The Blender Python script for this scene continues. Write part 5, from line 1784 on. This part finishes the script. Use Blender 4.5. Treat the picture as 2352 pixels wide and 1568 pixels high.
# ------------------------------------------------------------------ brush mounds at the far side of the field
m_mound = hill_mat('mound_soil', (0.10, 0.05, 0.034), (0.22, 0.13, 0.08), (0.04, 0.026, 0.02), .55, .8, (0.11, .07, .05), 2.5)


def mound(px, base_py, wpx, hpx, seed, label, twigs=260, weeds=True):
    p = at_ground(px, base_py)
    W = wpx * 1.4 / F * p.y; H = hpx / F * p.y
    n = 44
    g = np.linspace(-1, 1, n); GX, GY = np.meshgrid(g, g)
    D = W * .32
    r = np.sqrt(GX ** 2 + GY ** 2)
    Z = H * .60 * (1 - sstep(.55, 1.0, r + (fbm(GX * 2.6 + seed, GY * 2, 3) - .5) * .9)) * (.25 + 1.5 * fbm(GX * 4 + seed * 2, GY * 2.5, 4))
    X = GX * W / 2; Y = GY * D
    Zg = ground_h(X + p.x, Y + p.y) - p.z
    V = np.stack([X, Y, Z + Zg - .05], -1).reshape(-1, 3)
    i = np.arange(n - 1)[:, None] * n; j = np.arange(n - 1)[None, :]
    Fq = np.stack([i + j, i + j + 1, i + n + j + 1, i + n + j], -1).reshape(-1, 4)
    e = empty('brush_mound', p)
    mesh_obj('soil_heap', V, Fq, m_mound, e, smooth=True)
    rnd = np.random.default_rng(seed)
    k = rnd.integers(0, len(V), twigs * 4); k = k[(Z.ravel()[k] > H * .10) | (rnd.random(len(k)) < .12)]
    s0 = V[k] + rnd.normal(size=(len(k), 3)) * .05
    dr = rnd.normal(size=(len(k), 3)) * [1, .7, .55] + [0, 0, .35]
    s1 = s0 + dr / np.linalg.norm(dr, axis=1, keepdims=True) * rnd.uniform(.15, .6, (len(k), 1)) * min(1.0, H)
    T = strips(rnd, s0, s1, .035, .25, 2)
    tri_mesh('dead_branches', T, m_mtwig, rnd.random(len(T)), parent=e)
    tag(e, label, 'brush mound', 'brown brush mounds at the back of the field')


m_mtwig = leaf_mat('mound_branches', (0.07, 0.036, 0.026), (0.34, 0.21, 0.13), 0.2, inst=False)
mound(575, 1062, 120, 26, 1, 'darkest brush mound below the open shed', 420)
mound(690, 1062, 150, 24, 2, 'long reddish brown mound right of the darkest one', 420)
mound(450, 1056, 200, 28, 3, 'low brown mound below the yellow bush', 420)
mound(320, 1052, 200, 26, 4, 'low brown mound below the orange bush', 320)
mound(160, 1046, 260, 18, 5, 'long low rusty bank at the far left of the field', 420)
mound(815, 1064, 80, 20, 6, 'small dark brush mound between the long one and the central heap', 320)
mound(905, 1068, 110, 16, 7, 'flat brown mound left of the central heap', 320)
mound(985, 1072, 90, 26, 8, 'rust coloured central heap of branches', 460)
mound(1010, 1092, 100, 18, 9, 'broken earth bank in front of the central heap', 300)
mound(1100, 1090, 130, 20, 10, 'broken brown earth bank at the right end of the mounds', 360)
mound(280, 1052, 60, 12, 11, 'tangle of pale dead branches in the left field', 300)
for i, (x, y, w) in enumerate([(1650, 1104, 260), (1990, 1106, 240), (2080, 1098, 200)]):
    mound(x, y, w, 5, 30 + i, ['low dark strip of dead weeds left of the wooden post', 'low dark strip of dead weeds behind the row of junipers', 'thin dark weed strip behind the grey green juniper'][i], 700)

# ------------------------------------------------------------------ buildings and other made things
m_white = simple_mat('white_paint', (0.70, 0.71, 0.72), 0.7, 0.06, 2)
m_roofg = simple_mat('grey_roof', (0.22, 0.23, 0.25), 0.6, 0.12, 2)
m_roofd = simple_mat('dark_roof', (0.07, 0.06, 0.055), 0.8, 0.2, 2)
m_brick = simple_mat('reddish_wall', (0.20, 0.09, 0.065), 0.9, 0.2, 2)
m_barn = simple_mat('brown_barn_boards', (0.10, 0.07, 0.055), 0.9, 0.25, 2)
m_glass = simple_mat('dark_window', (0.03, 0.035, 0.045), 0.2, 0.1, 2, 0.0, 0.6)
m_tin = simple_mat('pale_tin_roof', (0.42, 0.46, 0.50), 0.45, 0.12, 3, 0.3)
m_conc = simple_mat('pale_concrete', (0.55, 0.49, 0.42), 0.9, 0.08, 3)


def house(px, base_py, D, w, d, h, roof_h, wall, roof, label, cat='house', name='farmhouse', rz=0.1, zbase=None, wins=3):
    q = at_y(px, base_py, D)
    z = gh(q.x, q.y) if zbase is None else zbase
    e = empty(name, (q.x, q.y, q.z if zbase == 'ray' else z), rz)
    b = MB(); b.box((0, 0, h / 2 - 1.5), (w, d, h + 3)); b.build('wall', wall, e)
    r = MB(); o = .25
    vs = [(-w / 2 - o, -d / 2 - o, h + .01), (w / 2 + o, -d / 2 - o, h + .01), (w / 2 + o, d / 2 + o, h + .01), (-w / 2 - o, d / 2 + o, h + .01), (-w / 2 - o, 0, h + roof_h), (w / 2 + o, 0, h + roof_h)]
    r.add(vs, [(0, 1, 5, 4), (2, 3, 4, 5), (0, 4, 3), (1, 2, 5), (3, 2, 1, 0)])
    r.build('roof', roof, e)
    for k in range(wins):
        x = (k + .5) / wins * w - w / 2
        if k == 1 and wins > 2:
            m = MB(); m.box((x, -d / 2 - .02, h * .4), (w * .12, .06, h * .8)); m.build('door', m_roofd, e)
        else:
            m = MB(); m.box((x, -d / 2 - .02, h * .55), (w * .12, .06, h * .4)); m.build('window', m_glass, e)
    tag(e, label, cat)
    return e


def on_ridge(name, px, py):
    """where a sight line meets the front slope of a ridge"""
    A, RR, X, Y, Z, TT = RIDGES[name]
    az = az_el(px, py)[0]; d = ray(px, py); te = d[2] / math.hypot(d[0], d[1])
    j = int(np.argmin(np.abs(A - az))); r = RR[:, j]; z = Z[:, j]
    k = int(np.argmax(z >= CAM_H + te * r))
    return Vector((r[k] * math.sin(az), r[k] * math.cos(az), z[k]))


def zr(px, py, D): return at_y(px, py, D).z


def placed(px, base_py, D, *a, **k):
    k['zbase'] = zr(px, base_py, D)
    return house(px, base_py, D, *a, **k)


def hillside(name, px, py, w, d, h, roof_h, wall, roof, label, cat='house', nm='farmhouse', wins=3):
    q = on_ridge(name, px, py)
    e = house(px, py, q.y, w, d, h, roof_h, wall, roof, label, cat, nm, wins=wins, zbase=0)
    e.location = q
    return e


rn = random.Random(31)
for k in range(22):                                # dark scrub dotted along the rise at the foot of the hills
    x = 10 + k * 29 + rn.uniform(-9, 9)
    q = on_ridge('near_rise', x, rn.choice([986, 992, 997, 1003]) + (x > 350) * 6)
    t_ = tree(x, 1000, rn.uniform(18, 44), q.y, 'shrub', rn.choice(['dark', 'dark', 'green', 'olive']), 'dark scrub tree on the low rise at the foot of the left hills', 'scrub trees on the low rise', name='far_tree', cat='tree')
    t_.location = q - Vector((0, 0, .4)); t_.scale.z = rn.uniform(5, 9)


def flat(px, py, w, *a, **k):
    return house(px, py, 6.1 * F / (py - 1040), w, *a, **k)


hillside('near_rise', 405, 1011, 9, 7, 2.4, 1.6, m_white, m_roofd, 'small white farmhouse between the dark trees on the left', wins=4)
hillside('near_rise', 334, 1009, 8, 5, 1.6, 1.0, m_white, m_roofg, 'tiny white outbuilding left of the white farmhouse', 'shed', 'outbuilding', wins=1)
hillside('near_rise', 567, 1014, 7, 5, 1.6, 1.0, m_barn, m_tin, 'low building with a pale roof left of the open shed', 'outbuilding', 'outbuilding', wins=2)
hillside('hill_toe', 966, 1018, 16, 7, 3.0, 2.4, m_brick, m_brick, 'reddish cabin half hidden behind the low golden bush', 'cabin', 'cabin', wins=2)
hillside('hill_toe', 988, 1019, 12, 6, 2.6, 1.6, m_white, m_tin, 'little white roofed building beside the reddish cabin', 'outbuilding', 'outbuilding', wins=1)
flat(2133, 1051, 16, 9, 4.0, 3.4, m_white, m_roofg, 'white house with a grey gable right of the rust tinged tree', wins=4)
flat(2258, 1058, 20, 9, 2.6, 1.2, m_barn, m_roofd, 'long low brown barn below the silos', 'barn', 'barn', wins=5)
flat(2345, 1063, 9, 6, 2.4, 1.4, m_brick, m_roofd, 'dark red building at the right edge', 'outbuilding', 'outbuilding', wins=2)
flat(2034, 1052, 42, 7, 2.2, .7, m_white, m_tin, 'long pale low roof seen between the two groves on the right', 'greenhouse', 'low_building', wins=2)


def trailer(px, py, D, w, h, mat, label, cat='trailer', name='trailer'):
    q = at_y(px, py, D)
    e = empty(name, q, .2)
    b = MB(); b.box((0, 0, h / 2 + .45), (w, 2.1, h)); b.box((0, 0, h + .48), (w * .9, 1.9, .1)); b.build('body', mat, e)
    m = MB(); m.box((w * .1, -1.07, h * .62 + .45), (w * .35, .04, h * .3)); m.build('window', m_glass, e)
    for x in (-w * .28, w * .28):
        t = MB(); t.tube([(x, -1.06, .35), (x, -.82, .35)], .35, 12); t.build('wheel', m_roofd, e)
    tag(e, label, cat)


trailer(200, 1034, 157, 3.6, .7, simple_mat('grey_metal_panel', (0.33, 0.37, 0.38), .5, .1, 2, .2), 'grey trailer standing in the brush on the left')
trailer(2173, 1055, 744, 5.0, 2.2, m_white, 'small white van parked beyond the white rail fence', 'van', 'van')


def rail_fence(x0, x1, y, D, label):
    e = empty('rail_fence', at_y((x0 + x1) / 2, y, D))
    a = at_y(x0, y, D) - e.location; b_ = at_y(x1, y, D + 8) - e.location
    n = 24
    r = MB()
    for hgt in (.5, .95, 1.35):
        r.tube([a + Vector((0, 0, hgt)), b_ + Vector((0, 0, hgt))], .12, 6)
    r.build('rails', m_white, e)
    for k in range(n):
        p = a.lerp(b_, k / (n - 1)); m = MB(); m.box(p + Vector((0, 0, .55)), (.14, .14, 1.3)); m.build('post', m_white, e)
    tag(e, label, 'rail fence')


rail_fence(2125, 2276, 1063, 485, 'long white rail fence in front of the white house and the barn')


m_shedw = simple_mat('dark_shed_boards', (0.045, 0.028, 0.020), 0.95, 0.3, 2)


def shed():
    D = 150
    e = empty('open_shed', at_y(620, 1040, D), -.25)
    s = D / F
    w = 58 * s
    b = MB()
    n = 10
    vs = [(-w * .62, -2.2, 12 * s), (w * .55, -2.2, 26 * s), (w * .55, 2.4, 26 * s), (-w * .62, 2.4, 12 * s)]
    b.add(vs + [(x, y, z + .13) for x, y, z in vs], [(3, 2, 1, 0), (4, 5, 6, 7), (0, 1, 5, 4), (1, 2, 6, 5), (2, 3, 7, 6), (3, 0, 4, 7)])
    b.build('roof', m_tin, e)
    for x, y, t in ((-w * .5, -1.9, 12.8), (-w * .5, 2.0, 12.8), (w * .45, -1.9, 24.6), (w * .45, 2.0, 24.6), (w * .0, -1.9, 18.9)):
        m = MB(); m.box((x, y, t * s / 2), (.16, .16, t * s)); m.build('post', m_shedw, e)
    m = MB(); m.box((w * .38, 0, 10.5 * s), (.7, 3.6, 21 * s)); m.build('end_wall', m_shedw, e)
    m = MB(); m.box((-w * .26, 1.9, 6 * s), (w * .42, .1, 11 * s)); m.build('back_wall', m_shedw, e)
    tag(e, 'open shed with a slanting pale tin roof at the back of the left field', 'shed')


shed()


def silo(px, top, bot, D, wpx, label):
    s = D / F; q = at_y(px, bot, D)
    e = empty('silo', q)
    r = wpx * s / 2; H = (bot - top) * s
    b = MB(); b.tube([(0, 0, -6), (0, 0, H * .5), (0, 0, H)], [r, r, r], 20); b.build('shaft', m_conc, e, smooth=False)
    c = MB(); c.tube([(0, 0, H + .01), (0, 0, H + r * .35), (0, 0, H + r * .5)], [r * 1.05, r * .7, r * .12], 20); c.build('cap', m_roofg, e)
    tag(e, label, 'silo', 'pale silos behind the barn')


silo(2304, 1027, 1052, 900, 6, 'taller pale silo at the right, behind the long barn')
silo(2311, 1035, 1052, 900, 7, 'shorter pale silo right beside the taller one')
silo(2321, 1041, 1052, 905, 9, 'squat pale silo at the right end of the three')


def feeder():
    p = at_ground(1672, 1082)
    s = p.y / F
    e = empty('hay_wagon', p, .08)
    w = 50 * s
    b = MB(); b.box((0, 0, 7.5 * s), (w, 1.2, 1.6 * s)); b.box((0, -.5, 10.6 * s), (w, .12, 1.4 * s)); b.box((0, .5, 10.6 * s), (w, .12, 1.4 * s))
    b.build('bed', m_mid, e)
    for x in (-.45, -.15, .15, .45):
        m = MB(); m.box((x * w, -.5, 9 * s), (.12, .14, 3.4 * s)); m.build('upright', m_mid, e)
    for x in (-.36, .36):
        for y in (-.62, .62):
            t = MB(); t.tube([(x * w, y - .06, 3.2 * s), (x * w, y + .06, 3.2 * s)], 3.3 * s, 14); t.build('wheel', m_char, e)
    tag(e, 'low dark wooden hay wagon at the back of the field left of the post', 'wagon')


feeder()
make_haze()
☆ ☆ ☆ ☆ ☆
◆ **SET PROBLEM**
Print, please, the lines above from the very first through the one that holds "(0.11, .07, .05), 2.5)", both included, word for word and with nothing else.

◆ **FINAL ANSWER**
The Blender Python script for this scene continues. Write part 5, from line 1784 on. This part finishes the script. Use Blender 4.5. Treat the picture as 2352 pixels wide and 1568 pixels high.
# ------------------------------------------------------------------ brush mounds at the far side of the field
m_mound = hill_mat('mound_soil', (0.10, 0.05, 0.034), (0.22, 0.13, 0.08), (0.04, 0.026, 0.02), .55, .8, (0.11, .07, .05), 2.5)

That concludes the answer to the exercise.